La experiencia estética desatiende las dimensiones de extensión y de tiempo. El papel y la tinta empleados en una obra de arte no determina su valor. No cabe, en consecuencia, establecer proporciones de longitud entre el juicio crítico y el empeño artístico al que se enfrenta. Puede haber una profunda justicia en el acto de desacreditar con una frase el trabajo de años. Alguien dijo que el aburrimiento -¿o era el dolor?- es un instante eterno.

Un viejo tópico pretende que el crítico es un escritor frustrado. Pero ya Juan Benet (¿por qué la sola mención de su nombre despierta tantos resentimientos?) proponía lo contrario: que el novelista es un crítico frustrado, un hombre que, por querer llevar hasta un límite imposible el conocimiento de lo que le apasiona, no encuentra otra salida que la creación. Dejando a un lado su aspecto provocador, la paradoja sugiere que el lenguaje del creador y el del crítico son de naturaleza radicalmente distinta: intuitiva la del primero, analítica la del segundo. De lo que no hay que deducir una oposición, sino una complementariedad.

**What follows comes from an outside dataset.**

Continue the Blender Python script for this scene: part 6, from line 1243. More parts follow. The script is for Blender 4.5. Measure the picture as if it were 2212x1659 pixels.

A la crítica no corresponde agotar -no podría- los contenidos de la obra literaria. Los críticos nunca tienen la última palabra. Su misión es complementar los hallazgos de la escritura literaria, ordenándolos en una tradición. La misma que habrá de servir de rasero para medir la obra futura. De ahí que Musil definiera la función de la crítica como una celosa custodia del nivel alcanzado. Algo que le impide autorizar la repetición de lo mismo -por mucho que complazca- si no es con un nuevo sentido.

De noche, ya en la cama, pueden hacerse muchas cosas, algunas más recomendables que otras. Pero si se opta por leer una novela, el insomnio que suscite no puede aspirar a constituirse en un juicio de valor. La emotividad del lector no es una categoría de la crítica. El entusiasmo artístico, decía Benjamin, le es ajeno al crítico. En este aspecto, crítico y lector tienen poco que ver. De hecho, las relaciones que uno y otro guardan con el texto no sólo son diferentes, sino, en cierta medida, antitéticas. Nada más erróneo que la pretensión de que el crítico es un lector interpuesto. La crítica poco tiene que ver con los desahogos de una sensibilidad afectada. Por el contrario, el crítico mantiene la distancia. Su arte consiste, precisamente, en crear esa distancia entre él y el texto, y en hacerla fértil y problemática (Steiner).

El crítico no apela a la posteridad. A él corresponde levantar su juicio en presencia del autor, lo cual incide decisivamente en el alcance de su tarea, y en su dimensión polémica. Porque la reclama el olvido, a la crítica le urge extremar todos sus recursos, agotar las posibilidades de una lectura accidental y apresurada. Ningún pacto prolongará su vigencia. Adorno dijo que ya no se puede esperar en la posteridad sin caer en el conformismo. La crítica construye sobre esta desesperanza su razón de ser. Como la de las moscas, su existencia es efímera, y en un mundo que se pretende cada día más aséptico, no debiera renunciar a resultar incordiante.